* START Data segment *
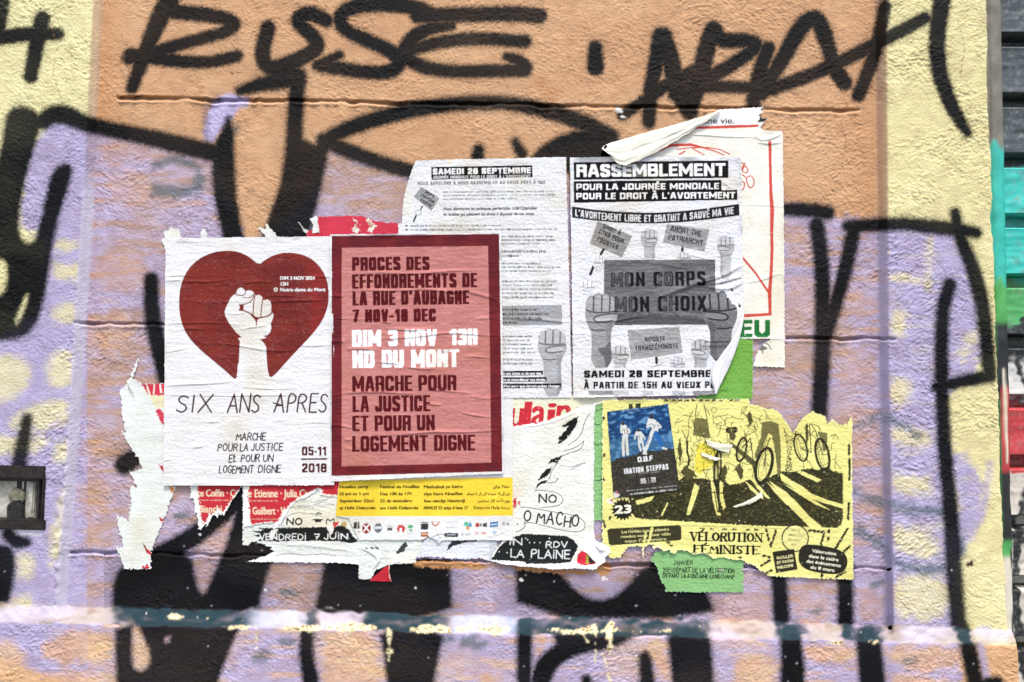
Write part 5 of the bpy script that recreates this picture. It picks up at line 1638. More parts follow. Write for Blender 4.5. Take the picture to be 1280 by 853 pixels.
# ---- yellow bicycle poster
YP = C(241, 235, 146)
OL = C(52, 50, 30)
s = Sheet(744, 492, 1074, 732, YP, seed=15)
s.outline([(752, 499.5), (850, 498), (936.5, 498.3), (937, 505), (950, 507), (958, 511), (966, 510), (974, 515), (981, 524), (985, 530), (991, 541), (996, 533), (1001, 524), (1008, 518), (1016, 513.5), (1024, 517), (1031, 519), (1034, 529), (1040, 524),
           (1050, 530), (1054, 531), (1056.5, 527), (1058, 532), (1062, 522), (1065.5, 520.5), (1066, 620), (1067.3, 725), (1029, 724), (985, 722), (960, 720), (955, 716), (948, 713), (944, 708), (934, 705), (926, 700), (914, 700), (905, 697),
           (893, 699), (880, 692), (866, 694), (858, 689), (848, 688), (842, 694), (836, 688), (829, 690), (822, 684), (816, 688), (806, 700), (803, 702), (802, 684), (790, 686), (782, 690), (776, 697), (764, 699), (757, 692), (752, 684)], .45, 2.5)
s.outline([(786, 684), (800, 683), (801, 700), (778, 702), (776, 695)], .6, 2, hole=True)
s.outline([(806, 683), (816, 681), (815, 688), (808, 700), (804, 700)], .6, 2, hole=True)
PRN = s.polymask([(759, 505), (1054, 505), (1054, 650), (1046, 661), (760, 650)])
# ground of the picture
s.poly([(792, 646), (786, 622), (772, 622), (770, 604), (800, 600), (850, 600), (858, 592), (866, 598), (880, 598), (890, 601), (902, 596), (912, 606), (926, 604), (936, 599), (946, 604), (960, 598), (975, 589), (990, 590), (1005, 587), (1014, 585), (1022, 588), (1033, 583), (1040, 588),
        (1054, 592), (1054, 648), (1052, 656), (1046, 660.5), (1030, 660), (960, 658), (880, 653.5), (800, 648.5)], OL, "street_picture", rag=.35, worn=.06)
for p in ([(974, 590), (988, 600), (1003, 608), (1014, 617), (1034, 625), (1055, 631), (1055, 636), (1030, 629), (1010, 622), (993, 611), (977, 601)], [(961, 601), (981, 614), (996, 628), (1011, 645), (1030, 661), (1014, 661), (1002, 649), (988, 635), (974, 617)],
          [(978, 604), (1000, 615), (1038, 638), (1020, 631), (1000, 619)], [(958, 602), (970, 612), (988, 633), (984, 632), (968, 615)], [(938, 598), (950, 608), (963, 624), (959, 623), (946, 610)], [(930, 600), (940, 608), (955, 624), (951, 623), (938, 612)],
          [(1000, 588), (1014, 594), (1027, 600), (1022, 603), (1006, 596), (996, 590)], [(868, 604), (874, 609), (870, 622), (862, 644), (857.8, 643.5), (861, 630)], [(888, 600), (893, 604), (896, 624), (901, 644), (896, 645), (891, 626)],
          [(899, 600), (904, 604), (903, 616), (907, 634), (904, 637.5), (899, 622)], [(794, 626), (818, 620), (813, 627), (796, 631)], [(826, 644), (834, 628), (835, 629), (828, 645)]):
    s.poly(p, YP, "street_picture", rag=.15)
s.stroke([(1054, 594), (1054, 648), (1052, 656), (1046, 660.5), (960, 658)], .4, YP)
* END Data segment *
### What to do
Repeat verbatim all the material, but not the pictures.

### Final answer
Write part 5 of the bpy script that recreates this picture. It picks up at line 1638. More parts follow. Write for Blender 4.5. Take the picture to be 1280 by 853 pixels.
# ---- yellow bicycle poster
YP = C(241, 235, 146)
OL = C(52, 50, 30)
s = Sheet(744, 492, 1074, 732, YP, seed=15)
s.outline([(752, 499.5), (850, 498), (936.5, 498.3), (937, 505), (950, 507), (958, 511), (966, 510), (974, 515), (981, 524), (985, 530), (991, 541), (996, 533), (1001, 524), (1008, 518), (1016, 513.5), (1024, 517), (1031, 519), (1034, 529), (1040, 524),
           (1050, 530), (1054, 531), (1056.5, 527), (1058, 532), (1062, 522), (1065.5, 520.5), (1066, 620), (1067.3, 725), (1029, 724), (985, 722), (960, 720), (955, 716), (948, 713), (944, 708), (934, 705), (926, 700), (914, 700), (905, 697),
           (893, 699), (880, 692), (866, 694), (858, 689), (848, 688), (842, 694), (836, 688), (829, 690), (822, 684), (816, 688), (806, 700), (803, 702), (802, 684), (790, 686), (782, 690), (776, 697), (764, 699), (757, 692), (752, 684)], .45, 2.5)
s.outline([(786, 684), (800, 683), (801, 700), (778, 702), (776, 695)], .6, 2, hole=True)
s.outline([(806, 683), (816, 681), (815, 688), (808, 700), (804, 700)], .6, 2, hole=True)
PRN = s.polymask([(759, 505), (1054, 505), (1054, 650), (1046, 661), (760, 650)])
# ground of the picture
s.poly([(792, 646), (786, 622), (772, 622), (770, 604), (800, 600), (850, 600), (858, 592), (866, 598), (880, 598), (890, 601), (902, 596), (912, 606), (926, 604), (936, 599), (946, 604), (960, 598), (975, 589), (990, 590), (1005, 587), (1014, 585), (1022, 588), (1033, 583), (1040, 588),
        (1054, 592), (1054, 648), (1052, 656), (1046, 660.5), (1030, 660), (960, 658), (880, 653.5), (800, 648.5)], OL, "street_picture", rag=.35, worn=.06)
for p in ([(974, 590), (988, 600), (1003, 608), (1014, 617), (1034, 625), (1055, 631), (1055, 636), (1030, 629), (1010, 622), (993, 611), (977, 601)], [(961, 601), (981, 614), (996, 628), (1011, 645), (1030, 661), (1014, 661), (1002, 649), (988, 635), (974, 617)],
          [(978, 604), (1000, 615), (1038, 638), (1020, 631), (1000, 619)], [(958, 602), (970, 612), (988, 633), (984, 632), (968, 615)], [(938, 598), (950, 608), (963, 624), (959, 623), (946, 610)], [(930, 600), (940, 608), (955, 624), (951, 623), (938, 612)],
          [(1000, 588), (1014, 594), (1027, 600), (1022, 603), (1006, 596), (996, 590)], [(868, 604), (874, 609), (870, 622), (862, 644), (857.8, 643.5), (861, 630)], [(888, 600), (893, 604), (896, 624), (901, 644), (896, 645), (891, 626)],
          [(899, 600), (904, 604), (903, 616), (907, 634), (904, 637.5), (899, 622)], [(794, 626), (818, 620), (813, 627), (796, 631)], [(826, 644), (834, 628), (835, 629), (828, 645)]):
    s.poly(p, YP, "street_picture", rag=.15)
s.stroke([(1054, 594), (1054, 648), (1052, 656), (1046, 660.5), (960, 658)], .4, YP)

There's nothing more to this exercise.